Among the many heinous duties Willenberg had to perform, he shaved the heads of the Jews coming into the death camp. They were stripped naked, shorn of their hair, then marched to the gas chambers.

Willenberg told of a teenage girl he was shaving. She sat there naked, shivering from the winter cold and fear. The girl had just received her high school diploma. She asked him if the gas took long. She knew what was coming. Then the girl was led away on what the Nazis called the Pathway to Heaven, the path to the gas chambers. The girl's name, preserved in Willenberg's memory for the rest of his life, was Ruth Dorfman. His memory was her only legacy.

I saw another documentary where a warehouse in Auschwitz held 7 tons of human hair that had been cut from victims in that death camp. The Nazis used it, among other purposes, to make cloth and to insulate their U-boats. For some reason, of all the numbers I had ever heard related to the Holocaust , that one hit me the hardest. I stopped watching and just wept.
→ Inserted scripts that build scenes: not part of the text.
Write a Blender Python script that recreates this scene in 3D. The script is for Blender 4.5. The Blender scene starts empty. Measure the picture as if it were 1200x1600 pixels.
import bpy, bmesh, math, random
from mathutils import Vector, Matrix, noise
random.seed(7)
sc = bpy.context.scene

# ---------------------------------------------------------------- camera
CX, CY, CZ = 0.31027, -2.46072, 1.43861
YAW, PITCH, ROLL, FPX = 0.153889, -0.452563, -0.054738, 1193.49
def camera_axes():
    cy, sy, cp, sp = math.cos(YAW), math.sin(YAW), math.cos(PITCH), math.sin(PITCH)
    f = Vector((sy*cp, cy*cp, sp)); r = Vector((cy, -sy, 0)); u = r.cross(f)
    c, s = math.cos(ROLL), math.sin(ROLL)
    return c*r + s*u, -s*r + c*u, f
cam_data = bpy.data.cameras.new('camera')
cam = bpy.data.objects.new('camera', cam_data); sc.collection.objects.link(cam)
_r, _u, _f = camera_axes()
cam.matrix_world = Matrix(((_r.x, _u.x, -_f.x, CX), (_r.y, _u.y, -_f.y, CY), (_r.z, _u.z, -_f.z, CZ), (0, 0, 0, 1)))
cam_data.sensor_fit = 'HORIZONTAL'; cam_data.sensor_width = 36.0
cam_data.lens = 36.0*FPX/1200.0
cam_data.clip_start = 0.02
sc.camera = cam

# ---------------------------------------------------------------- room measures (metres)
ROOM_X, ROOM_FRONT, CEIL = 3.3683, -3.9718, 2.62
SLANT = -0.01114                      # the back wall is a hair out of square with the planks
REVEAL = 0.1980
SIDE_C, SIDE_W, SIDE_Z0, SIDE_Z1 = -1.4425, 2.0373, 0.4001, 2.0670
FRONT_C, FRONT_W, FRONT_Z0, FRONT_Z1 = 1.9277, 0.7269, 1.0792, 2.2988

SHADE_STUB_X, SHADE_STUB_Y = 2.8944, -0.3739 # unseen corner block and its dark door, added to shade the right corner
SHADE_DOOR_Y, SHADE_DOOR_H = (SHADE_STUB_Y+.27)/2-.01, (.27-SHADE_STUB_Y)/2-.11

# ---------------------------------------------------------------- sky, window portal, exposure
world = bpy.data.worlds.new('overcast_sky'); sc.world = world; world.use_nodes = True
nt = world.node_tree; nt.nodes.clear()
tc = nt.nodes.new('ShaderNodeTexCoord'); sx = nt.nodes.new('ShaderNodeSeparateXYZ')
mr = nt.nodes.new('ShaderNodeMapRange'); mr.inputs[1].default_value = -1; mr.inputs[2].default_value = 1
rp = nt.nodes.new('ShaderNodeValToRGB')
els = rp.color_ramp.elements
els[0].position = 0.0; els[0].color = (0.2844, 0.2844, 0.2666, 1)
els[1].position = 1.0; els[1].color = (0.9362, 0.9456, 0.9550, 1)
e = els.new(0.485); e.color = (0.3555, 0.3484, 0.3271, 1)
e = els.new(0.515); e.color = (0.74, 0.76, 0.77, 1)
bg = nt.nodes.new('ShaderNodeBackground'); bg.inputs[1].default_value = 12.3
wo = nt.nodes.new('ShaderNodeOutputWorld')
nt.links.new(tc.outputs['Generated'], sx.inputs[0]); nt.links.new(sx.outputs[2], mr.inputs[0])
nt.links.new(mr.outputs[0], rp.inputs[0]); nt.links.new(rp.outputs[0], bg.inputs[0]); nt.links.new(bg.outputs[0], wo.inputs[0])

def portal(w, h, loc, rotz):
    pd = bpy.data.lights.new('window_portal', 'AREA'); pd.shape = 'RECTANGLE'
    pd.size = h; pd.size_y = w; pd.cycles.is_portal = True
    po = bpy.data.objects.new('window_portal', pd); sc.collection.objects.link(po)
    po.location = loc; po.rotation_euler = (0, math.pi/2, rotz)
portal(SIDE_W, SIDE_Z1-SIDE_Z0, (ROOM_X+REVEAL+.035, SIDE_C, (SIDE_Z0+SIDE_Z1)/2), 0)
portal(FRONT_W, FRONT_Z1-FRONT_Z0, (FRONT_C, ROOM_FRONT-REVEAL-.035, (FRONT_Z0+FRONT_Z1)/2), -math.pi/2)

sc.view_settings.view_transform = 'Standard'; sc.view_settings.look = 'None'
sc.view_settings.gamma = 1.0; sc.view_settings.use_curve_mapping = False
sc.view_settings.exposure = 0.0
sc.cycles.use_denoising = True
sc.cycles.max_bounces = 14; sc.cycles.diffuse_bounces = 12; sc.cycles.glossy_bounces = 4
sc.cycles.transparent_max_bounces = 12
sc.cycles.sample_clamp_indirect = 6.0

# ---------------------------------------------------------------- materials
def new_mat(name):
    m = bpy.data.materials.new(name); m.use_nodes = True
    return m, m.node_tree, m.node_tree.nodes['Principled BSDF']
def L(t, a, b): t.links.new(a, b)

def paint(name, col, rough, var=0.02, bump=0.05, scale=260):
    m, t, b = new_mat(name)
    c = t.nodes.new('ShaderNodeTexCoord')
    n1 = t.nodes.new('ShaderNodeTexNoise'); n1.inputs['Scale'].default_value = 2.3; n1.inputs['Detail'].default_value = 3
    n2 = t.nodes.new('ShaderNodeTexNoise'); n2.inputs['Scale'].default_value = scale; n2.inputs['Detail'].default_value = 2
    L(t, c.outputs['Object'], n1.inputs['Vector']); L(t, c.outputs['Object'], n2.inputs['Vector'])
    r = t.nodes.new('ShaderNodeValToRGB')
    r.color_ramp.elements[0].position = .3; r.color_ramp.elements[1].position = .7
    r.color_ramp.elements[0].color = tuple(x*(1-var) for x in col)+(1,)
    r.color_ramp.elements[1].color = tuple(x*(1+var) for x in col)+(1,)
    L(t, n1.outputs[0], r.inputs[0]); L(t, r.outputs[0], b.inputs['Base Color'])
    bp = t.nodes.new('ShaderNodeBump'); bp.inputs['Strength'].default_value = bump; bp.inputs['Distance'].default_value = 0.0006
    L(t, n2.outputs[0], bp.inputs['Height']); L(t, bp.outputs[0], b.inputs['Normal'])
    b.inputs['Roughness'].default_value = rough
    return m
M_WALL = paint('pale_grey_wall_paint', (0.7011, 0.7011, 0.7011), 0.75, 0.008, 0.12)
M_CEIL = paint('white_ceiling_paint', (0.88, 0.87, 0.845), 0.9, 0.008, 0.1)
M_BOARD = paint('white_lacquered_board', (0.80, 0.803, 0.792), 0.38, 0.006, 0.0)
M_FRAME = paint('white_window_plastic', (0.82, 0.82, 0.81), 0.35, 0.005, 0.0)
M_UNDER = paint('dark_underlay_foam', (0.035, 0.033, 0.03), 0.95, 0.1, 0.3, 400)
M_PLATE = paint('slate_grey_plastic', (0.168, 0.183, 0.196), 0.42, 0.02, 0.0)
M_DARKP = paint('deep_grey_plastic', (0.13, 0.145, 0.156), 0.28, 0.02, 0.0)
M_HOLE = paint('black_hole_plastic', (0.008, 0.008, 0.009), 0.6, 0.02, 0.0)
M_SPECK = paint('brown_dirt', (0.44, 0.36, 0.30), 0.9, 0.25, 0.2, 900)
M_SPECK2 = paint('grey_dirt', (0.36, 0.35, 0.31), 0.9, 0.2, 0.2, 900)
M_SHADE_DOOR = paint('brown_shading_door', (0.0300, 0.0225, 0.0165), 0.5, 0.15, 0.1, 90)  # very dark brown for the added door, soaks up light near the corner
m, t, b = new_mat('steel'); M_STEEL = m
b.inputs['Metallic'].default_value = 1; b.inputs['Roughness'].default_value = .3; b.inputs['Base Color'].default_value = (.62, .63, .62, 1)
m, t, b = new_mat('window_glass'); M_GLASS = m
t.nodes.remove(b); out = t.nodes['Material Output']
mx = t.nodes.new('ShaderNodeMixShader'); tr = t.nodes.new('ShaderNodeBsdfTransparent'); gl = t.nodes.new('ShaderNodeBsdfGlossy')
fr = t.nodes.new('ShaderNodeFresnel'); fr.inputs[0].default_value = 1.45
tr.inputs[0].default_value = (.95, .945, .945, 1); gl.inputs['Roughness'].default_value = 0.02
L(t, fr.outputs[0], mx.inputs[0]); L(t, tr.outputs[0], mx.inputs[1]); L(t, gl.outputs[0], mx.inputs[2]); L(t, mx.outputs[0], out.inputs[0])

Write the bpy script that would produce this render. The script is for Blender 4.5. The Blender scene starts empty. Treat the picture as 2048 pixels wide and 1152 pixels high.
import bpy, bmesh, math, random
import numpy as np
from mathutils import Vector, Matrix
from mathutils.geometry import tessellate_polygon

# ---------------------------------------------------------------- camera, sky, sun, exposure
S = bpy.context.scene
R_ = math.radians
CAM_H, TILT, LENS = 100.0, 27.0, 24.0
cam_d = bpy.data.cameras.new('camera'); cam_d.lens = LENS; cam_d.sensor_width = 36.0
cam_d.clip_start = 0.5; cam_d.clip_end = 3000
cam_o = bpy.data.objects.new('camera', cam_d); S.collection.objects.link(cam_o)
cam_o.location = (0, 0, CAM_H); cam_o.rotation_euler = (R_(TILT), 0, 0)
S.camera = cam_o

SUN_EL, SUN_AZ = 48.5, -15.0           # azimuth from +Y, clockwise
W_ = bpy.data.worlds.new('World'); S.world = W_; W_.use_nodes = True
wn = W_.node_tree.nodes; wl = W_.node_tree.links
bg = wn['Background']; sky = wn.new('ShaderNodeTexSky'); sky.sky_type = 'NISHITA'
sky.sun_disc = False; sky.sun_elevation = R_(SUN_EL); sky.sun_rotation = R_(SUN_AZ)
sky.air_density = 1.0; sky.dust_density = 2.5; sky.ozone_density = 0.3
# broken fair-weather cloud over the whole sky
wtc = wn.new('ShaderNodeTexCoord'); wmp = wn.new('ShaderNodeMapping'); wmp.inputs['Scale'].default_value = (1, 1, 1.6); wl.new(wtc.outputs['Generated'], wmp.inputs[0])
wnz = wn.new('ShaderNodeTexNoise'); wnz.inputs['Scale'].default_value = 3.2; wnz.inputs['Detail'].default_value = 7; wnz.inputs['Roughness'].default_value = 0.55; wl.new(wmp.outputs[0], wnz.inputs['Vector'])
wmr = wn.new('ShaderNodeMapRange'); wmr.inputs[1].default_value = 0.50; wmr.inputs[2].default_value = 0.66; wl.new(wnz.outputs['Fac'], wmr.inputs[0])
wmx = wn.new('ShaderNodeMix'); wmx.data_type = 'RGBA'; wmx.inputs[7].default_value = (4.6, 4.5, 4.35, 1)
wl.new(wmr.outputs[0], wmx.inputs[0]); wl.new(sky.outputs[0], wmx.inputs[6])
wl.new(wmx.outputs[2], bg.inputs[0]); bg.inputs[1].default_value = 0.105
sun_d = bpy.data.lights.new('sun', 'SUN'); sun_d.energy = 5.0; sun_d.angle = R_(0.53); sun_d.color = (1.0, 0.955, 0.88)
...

As I write this, I am looking at a candle I picked up at the Holocaust Remembrance. It bears the name of Eugenie Friedmann. She was born Aug. 21, 1933, in Moravska Ostrava, which would have been in Czechoslovakia during World War II . She died in Treblinka on Oct. 8, 1942, one of at least 6 million Jews murdered in the Holocaust. She was 9 years old, just a little girl. Rabbi Steven Jacobs told us during the remembrance ceremony that about 1.5 million of the victims were children under the age of 18, murdered for no reason other than unbounded hatred.

Do not ever wonder why I so often write about the dangers of extremism. This is why. Don't ever permit yourself to think that it could not happen here, or it could not happen again. Hate is prevalent in our culture as it is in many, and another genocide will occur if we permit it. Do not hate. Do not permit hate to rule our world. Do not permit hate to rule your mind.